=== Available data ===

— START —

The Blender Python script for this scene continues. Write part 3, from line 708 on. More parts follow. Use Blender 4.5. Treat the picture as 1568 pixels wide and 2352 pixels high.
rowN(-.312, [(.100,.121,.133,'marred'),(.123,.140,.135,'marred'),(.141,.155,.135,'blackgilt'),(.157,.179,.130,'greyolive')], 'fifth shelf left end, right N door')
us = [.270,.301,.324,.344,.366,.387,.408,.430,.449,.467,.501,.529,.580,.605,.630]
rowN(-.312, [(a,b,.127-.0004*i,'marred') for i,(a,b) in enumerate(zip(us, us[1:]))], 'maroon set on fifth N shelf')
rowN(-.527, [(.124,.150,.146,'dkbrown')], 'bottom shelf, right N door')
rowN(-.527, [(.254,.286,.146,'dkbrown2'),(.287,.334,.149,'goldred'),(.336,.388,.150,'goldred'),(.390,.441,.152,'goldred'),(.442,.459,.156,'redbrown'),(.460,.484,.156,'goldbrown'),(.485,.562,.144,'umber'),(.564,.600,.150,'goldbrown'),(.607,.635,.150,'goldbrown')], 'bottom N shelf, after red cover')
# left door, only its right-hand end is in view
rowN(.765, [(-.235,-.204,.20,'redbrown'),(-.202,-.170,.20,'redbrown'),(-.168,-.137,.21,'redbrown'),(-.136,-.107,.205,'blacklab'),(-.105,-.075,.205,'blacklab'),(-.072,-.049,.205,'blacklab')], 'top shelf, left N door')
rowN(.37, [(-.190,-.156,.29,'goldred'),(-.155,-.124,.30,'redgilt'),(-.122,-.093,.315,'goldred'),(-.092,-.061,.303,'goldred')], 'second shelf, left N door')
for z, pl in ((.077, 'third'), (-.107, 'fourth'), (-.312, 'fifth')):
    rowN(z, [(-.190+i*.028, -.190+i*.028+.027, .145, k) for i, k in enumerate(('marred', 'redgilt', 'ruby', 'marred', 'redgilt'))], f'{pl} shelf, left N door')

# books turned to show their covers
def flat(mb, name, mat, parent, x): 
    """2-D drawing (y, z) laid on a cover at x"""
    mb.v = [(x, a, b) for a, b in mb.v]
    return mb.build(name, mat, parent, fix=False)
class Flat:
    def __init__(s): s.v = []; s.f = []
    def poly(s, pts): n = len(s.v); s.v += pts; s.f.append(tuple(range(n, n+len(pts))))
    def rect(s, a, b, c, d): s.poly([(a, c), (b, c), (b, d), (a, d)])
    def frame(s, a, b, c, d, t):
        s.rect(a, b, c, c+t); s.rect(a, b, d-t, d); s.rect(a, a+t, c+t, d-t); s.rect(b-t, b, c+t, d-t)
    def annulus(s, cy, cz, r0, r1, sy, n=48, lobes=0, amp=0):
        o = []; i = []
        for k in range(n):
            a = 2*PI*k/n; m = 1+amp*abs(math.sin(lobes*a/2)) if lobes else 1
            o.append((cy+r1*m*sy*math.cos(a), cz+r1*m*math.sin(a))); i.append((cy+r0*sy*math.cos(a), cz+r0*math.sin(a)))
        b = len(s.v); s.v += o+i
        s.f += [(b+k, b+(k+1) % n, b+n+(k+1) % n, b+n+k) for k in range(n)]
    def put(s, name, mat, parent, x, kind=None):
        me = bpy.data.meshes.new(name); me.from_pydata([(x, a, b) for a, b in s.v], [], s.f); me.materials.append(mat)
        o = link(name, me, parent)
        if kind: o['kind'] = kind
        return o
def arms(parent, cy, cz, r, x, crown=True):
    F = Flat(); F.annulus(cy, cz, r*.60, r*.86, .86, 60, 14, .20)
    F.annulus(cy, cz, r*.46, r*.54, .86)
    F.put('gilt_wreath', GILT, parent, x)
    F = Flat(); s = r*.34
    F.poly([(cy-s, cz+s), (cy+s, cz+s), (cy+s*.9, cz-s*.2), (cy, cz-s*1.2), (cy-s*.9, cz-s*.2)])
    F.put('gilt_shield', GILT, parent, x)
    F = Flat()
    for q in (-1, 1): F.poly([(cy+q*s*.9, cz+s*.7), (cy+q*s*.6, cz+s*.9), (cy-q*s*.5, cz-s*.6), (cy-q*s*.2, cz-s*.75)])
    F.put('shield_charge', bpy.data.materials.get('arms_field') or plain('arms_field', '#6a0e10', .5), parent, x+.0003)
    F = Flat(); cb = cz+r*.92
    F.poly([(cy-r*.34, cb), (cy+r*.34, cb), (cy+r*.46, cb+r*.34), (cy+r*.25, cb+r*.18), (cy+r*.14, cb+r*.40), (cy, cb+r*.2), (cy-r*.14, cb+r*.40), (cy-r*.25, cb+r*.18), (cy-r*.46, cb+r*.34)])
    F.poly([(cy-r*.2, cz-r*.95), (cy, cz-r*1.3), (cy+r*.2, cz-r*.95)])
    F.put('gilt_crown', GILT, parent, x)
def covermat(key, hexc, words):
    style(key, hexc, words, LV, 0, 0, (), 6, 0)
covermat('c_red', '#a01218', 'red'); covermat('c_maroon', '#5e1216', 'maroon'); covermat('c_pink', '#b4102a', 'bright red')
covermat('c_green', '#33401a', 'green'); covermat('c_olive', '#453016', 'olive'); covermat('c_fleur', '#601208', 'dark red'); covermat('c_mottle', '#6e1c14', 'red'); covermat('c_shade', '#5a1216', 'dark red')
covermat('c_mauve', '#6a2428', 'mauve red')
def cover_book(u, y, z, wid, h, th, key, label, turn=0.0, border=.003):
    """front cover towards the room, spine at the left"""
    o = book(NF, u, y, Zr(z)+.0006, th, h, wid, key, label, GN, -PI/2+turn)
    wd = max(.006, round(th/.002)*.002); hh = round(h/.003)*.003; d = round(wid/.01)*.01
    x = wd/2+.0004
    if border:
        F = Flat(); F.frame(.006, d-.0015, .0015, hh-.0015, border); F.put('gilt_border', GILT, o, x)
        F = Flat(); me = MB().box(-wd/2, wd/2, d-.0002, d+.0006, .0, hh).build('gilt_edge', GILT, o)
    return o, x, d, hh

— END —

=== Required work ===
Write out the whole listing again, exactly as it stands.

=== Completed exercise ===
The Blender Python script for this scene continues. Write part 3, from line 708 on. More parts follow. Use Blender 4.5. Treat the picture as 1568 pixels wide and 2352 pixels high.
rowN(-.312, [(.100,.121,.133,'marred'),(.123,.140,.135,'marred'),(.141,.155,.135,'blackgilt'),(.157,.179,.130,'greyolive')], 'fifth shelf left end, right N door')
us = [.270,.301,.324,.344,.366,.387,.408,.430,.449,.467,.501,.529,.580,.605,.630]
rowN(-.312, [(a,b,.127-.0004*i,'marred') for i,(a,b) in enumerate(zip(us, us[1:]))], 'maroon set on fifth N shelf')
rowN(-.527, [(.124,.150,.146,'dkbrown')], 'bottom shelf, right N door')
rowN(-.527, [(.254,.286,.146,'dkbrown2'),(.287,.334,.149,'goldred'),(.336,.388,.150,'goldred'),(.390,.441,.152,'goldred'),(.442,.459,.156,'redbrown'),(.460,.484,.156,'goldbrown'),(.485,.562,.144,'umber'),(.564,.600,.150,'goldbrown'),(.607,.635,.150,'goldbrown')], 'bottom N shelf, after red cover')
# left door, only its right-hand end is in view
rowN(.765, [(-.235,-.204,.20,'redbrown'),(-.202,-.170,.20,'redbrown'),(-.168,-.137,.21,'redbrown'),(-.136,-.107,.205,'blacklab'),(-.105,-.075,.205,'blacklab'),(-.072,-.049,.205,'blacklab')], 'top shelf, left N door')
rowN(.37, [(-.190,-.156,.29,'goldred'),(-.155,-.124,.30,'redgilt'),(-.122,-.093,.315,'goldred'),(-.092,-.061,.303,'goldred')], 'second shelf, left N door')
for z, pl in ((.077, 'third'), (-.107, 'fourth'), (-.312, 'fifth')):
    rowN(z, [(-.190+i*.028, -.190+i*.028+.027, .145, k) for i, k in enumerate(('marred', 'redgilt', 'ruby', 'marred', 'redgilt'))], f'{pl} shelf, left N door')

# books turned to show their covers
def flat(mb, name, mat, parent, x): 
    """2-D drawing (y, z) laid on a cover at x"""
    mb.v = [(x, a, b) for a, b in mb.v]
    return mb.build(name, mat, parent, fix=False)
class Flat:
    def __init__(s): s.v = []; s.f = []
    def poly(s, pts): n = len(s.v); s.v += pts; s.f.append(tuple(range(n, n+len(pts))))
    def rect(s, a, b, c, d): s.poly([(a, c), (b, c), (b, d), (a, d)])
    def frame(s, a, b, c, d, t):
        s.rect(a, b, c, c+t); s.rect(a, b, d-t, d); s.rect(a, a+t, c+t, d-t); s.rect(b-t, b, c+t, d-t)
    def annulus(s, cy, cz, r0, r1, sy, n=48, lobes=0, amp=0):
        o = []; i = []
        for k in range(n):
            a = 2*PI*k/n; m = 1+amp*abs(math.sin(lobes*a/2)) if lobes else 1
            o.append((cy+r1*m*sy*math.cos(a), cz+r1*m*math.sin(a))); i.append((cy+r0*sy*math.cos(a), cz+r0*math.sin(a)))
        b = len(s.v); s.v += o+i
        s.f += [(b+k, b+(k+1) % n, b+n+(k+1) % n, b+n+k) for k in range(n)]
    def put(s, name, mat, parent, x, kind=None):
        me = bpy.data.meshes.new(name); me.from_pydata([(x, a, b) for a, b in s.v], [], s.f); me.materials.append(mat)
        o = link(name, me, parent)
        if kind: o['kind'] = kind
        return o
def arms(parent, cy, cz, r, x, crown=True):
    F = Flat(); F.annulus(cy, cz, r*.60, r*.86, .86, 60, 14, .20)
    F.annulus(cy, cz, r*.46, r*.54, .86)
    F.put('gilt_wreath', GILT, parent, x)
    F = Flat(); s = r*.34
    F.poly([(cy-s, cz+s), (cy+s, cz+s), (cy+s*.9, cz-s*.2), (cy, cz-s*1.2), (cy-s*.9, cz-s*.2)])
    F.put('gilt_shield', GILT, parent, x)
    F = Flat()
    for q in (-1, 1): F.poly([(cy+q*s*.9, cz+s*.7), (cy+q*s*.6, cz+s*.9), (cy-q*s*.5, cz-s*.6), (cy-q*s*.2, cz-s*.75)])
    F.put('shield_charge', bpy.data.materials.get('arms_field') or plain('arms_field', '#6a0e10', .5), parent, x+.0003)
    F = Flat(); cb = cz+r*.92
    F.poly([(cy-r*.34, cb), (cy+r*.34, cb), (cy+r*.46, cb+r*.34), (cy+r*.25, cb+r*.18), (cy+r*.14, cb+r*.40), (cy, cb+r*.2), (cy-r*.14, cb+r*.40), (cy-r*.25, cb+r*.18), (cy-r*.46, cb+r*.34)])
    F.poly([(cy-r*.2, cz-r*.95), (cy, cz-r*1.3), (cy+r*.2, cz-r*.95)])
    F.put('gilt_crown', GILT, parent, x)
def covermat(key, hexc, words):
    style(key, hexc, words, LV, 0, 0, (), 6, 0)
covermat('c_red', '#a01218', 'red'); covermat('c_maroon', '#5e1216', 'maroon'); covermat('c_pink', '#b4102a', 'bright red')
covermat('c_green', '#33401a', 'green'); covermat('c_olive', '#453016', 'olive'); covermat('c_fleur', '#601208', 'dark red'); covermat('c_mottle', '#6e1c14', 'red'); covermat('c_shade', '#5a1216', 'dark red')
covermat('c_mauve', '#6a2428', 'mauve red')
def cover_book(u, y, z, wid, h, th, key, label, turn=0.0, border=.003):
    """front cover towards the room, spine at the left"""
    o = book(NF, u, y, Zr(z)+.0006, th, h, wid, key, label, GN, -PI/2+turn)
    wd = max(.006, round(th/.002)*.002); hh = round(h/.003)*.003; d = round(wid/.01)*.01
    x = wd/2+.0004
    if border:
        F = Flat(); F.frame(.006, d-.0015, .0015, hh-.0015, border); F.put('gilt_border', GILT, o, x)
        F = Flat(); me = MB().box(-wd/2, wd/2, d-.0002, d+.0006, .0, hh).build('gilt_edge', GILT, o)
    return o, x, d, hh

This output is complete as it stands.